Kim Hyunjung's Amendment Reviewed by Political Affairs Committee
"Management Activities Could Decline, Costs May Rise Due to Excessive Litigation"
Shareholders of Financial Parent Companies Could Sue Subsidiary Management
Shareholding Requirement for Lawsuits to Be Lowered from 0.5% to 0.05%
Financial Services Commission: "Needs Careful Review"
The Korea Federation of Banks has explicitly expressed its opposition to a bill that would lower the threshold for holding the management of a financial subsidiary accountable through lawsuits filed by shareholders of the parent company. The federation cited concerns such as the potential discouragement of management activities and increased costs due to excessive litigation.
On December 19, the Korea Federation of Banks stated its position in a review report on the amendment to the "Act on Corporate Governance of Financial Companies," which was proposed by Assemblywoman Kim Hyunjung of the Democratic Party of Korea, a member of the National Assembly’s Political Affairs Committee, in August.
The main content of the amendment is to ease the requirements for filing multiple derivative lawsuits against financial companies. The multiple derivative action system allows shareholders of a parent company to file lawsuits demanding accountability from directors of a subsidiary. This system was introduced to prevent controlling shareholders of a parent company from causing losses to the parent company by establishing subsidiaries and misappropriating the subsidiary’s assets or business opportunities.
Currently, minority shareholders of financial companies can file lawsuits under the Commercial Act. In the case of listed companies, shareholders who have held at least 0.5% of the total issued shares for at least six months can file a lawsuit. Assemblywoman Kim argued that this requirement is excessively strict and does not sufficiently protect minority shareholders’ rights, and therefore proposed an amendment to lower the shareholding threshold to 0.05%. For example, a shareholder holding 0.05% of a financial holding company’s shares would be able to file a lawsuit against a bank under that holding company.

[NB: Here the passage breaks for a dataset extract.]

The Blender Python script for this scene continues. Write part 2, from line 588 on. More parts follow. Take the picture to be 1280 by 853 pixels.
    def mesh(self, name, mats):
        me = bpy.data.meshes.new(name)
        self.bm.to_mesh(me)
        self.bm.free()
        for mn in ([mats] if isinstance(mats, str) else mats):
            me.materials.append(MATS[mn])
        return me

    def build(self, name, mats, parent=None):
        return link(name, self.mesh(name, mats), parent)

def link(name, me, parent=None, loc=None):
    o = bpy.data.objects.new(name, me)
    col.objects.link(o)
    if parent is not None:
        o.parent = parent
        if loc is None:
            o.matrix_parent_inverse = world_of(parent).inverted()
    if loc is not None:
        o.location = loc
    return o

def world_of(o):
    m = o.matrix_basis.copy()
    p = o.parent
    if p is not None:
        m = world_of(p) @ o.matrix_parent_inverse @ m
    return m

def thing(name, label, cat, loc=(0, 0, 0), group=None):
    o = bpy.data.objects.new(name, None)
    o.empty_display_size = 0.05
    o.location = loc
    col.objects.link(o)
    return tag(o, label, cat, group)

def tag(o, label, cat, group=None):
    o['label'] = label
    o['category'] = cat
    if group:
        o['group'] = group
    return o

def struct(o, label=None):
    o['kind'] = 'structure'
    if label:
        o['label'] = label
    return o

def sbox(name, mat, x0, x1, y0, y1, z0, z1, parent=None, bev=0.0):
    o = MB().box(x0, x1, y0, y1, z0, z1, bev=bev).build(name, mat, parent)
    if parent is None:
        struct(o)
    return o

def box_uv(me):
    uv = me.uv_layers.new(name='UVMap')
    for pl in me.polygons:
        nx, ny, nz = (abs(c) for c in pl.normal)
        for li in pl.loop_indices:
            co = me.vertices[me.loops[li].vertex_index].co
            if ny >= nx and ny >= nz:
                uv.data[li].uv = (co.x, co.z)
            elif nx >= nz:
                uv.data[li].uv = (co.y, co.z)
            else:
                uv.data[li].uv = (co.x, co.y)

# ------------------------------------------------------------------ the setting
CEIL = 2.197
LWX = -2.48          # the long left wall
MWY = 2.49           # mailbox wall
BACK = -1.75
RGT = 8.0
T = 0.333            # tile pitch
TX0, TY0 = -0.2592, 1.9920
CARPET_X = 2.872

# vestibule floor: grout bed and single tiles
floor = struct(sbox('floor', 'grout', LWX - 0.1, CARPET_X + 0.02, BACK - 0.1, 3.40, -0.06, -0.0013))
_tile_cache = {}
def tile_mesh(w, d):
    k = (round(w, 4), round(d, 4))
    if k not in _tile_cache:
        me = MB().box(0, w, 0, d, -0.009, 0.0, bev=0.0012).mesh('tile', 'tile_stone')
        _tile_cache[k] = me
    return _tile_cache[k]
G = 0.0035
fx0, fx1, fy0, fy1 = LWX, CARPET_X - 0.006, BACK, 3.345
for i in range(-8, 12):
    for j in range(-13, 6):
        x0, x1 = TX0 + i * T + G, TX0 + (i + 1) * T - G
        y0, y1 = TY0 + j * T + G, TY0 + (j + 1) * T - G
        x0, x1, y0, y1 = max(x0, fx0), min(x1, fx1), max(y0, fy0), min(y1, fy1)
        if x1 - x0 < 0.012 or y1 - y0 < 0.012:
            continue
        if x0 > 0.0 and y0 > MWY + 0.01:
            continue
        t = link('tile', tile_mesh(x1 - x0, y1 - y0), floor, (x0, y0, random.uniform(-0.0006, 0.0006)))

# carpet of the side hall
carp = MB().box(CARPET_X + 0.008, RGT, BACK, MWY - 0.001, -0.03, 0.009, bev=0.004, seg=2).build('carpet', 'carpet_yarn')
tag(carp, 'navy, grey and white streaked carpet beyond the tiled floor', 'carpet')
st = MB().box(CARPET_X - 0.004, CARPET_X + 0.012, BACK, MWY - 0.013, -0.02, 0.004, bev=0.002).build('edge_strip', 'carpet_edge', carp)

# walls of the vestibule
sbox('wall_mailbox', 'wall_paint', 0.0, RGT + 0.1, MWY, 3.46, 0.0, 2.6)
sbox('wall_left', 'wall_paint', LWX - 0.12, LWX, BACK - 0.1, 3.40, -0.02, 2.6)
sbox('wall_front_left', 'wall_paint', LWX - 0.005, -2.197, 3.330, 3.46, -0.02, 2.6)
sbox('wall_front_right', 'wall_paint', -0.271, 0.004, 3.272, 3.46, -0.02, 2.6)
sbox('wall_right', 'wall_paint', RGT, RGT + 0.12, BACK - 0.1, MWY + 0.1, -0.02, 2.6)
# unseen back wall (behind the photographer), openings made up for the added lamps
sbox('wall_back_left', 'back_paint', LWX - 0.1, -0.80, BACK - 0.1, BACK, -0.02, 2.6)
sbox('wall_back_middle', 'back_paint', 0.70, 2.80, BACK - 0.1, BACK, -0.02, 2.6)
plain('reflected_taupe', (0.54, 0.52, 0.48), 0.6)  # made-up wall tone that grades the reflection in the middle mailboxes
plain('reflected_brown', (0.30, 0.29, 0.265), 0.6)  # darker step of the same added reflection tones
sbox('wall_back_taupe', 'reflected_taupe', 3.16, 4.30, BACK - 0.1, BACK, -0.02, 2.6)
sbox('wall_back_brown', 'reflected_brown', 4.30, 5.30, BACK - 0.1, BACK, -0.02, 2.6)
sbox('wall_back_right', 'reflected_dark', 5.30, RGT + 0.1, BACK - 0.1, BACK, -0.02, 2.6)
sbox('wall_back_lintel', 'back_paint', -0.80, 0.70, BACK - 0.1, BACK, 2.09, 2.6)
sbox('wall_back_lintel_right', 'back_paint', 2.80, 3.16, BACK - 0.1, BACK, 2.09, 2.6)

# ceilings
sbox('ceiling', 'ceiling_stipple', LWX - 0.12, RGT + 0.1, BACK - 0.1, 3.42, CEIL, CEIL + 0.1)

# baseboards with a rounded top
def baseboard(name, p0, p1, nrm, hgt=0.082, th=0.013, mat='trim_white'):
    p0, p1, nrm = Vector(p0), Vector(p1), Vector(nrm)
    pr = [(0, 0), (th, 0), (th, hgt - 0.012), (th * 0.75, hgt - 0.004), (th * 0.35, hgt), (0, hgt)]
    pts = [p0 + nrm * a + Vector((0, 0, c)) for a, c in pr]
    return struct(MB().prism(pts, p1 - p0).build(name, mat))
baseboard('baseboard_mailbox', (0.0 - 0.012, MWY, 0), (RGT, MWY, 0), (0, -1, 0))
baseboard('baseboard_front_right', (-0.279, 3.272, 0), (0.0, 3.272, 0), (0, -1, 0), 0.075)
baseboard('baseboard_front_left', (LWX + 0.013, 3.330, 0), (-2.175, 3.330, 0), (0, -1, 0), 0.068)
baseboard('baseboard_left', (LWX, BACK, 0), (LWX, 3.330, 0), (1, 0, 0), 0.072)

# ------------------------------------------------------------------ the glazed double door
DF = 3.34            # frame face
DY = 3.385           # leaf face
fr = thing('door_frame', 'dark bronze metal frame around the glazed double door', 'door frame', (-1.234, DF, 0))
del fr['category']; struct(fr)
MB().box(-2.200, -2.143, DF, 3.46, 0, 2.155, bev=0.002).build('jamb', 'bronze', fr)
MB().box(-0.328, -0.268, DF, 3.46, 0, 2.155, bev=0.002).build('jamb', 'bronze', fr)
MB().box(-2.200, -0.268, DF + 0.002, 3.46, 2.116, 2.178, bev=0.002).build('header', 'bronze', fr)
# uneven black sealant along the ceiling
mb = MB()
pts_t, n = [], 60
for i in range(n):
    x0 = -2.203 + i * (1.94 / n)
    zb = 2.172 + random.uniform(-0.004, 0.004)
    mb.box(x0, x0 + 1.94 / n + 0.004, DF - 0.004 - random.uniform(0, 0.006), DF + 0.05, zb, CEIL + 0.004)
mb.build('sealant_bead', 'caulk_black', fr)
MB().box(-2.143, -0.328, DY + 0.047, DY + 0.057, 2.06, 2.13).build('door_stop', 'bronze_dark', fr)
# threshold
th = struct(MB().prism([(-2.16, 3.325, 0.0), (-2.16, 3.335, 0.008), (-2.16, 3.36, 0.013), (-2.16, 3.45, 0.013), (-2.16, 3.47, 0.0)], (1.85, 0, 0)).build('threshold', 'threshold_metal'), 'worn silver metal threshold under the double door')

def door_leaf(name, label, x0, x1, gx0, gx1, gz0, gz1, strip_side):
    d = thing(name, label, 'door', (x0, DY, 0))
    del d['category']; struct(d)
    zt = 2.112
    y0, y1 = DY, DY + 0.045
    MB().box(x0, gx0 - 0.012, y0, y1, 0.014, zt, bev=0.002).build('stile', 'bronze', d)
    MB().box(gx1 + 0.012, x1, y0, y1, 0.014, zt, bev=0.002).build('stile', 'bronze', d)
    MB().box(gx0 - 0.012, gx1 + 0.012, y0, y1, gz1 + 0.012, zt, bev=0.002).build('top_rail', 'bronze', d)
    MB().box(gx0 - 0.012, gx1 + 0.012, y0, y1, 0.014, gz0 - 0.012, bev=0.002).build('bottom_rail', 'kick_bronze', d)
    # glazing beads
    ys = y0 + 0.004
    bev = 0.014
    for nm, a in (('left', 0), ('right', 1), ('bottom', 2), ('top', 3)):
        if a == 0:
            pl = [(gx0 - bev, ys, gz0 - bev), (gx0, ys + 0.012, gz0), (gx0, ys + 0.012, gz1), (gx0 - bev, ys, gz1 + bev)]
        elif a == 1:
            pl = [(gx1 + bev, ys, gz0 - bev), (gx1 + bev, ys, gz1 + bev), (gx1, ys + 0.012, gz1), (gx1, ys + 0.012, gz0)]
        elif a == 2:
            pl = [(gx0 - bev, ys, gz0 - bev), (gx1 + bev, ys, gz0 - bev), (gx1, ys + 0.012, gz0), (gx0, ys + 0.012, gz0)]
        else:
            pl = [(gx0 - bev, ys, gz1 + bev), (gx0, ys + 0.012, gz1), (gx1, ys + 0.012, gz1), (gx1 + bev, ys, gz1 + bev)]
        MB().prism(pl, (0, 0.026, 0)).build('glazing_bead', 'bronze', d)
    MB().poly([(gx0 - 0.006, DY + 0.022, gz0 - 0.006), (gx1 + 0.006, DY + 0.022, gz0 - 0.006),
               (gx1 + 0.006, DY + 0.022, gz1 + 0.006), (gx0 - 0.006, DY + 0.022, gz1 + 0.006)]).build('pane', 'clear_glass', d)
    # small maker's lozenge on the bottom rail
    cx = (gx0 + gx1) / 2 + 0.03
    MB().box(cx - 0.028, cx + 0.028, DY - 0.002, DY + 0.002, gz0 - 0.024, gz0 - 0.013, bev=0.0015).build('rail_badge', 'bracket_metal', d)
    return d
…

Those in favor of the amendment argue that relaxing the requirements is necessary to make minority shareholder rights more substantive. The current Commercial Act defines minority shareholder rights such as the right to propose agenda items, the right to demand dismissal, and the right to file derivative lawsuits, in order to keep the majority shareholders or management in check and protect minority shareholders. In particular, for listed companies with dispersed shareholding structures, the requirements for exercising minority shareholder rights have already been relaxed to ensure their practical effectiveness.
Proponents claim that since financial companies also have dispersed shareholding structures, and since the "Act on Corporate Governance of Financial Companies" has already eased some requirements for exercising minority shareholder rights under the Commercial Act to make these rights more substantive, it is also necessary to relax the requirements for multiple derivative lawsuits, which are a form of minority shareholder right. They explain that this would strengthen mechanisms for minority shareholders to monitor and check management, thereby promoting transparent management of financial companies.
In response, the Korea Federation of Banks expressed concerns that management activities could be discouraged regardless of the intentions of the majority of shareholders. The federation stated in the report, "A minority shareholder holding 0.05% of the parent company’s shares could intervene in the management of a subsidiary through a multiple derivative lawsuit, which raises concerns that the active and discretionary management activities of executives could be discouraged regardless of the will of the majority of shareholders."
The federation also argued that, considering the purpose of multiple derivative lawsuits is to prevent abuses of power by controlling shareholders of the parent company, there is little need to relax the requirements for financial holding companies, which already have dispersed shareholding structures and no controlling shareholders due to limits on share ownership by any single entity. The federation emphasized, "Unlike general corporate groups, financial holding companies do not have controlling shareholders, so the likelihood of private interests being pursued is significantly lower. If the requirements are relaxed and applied without considering the unique characteristics of financial holding companies, it could raise issues of fairness compared to general corporate groups."
The federation further pointed out that an increase in lawsuits unrelated to the legislative intent could lead to social and economic costs and institutional inefficiency. However, Jeong Myungho, Chief Expert of the National Assembly’s Political Affairs Committee, stated in the review report, "Even for shareholder derivative lawsuits, which have less stringent requirements than multiple derivative lawsuits, the average number of cases filed per year is low, so concerns about excessive litigation are not significant."
Meanwhile, the Financial Services Commission, the relevant ministry, took a neutral stance on the amendment, stating, "It is necessary to carefully review whether there is a need to ease the requirements for multiple derivative lawsuits for financial companies compared to the Commercial Act."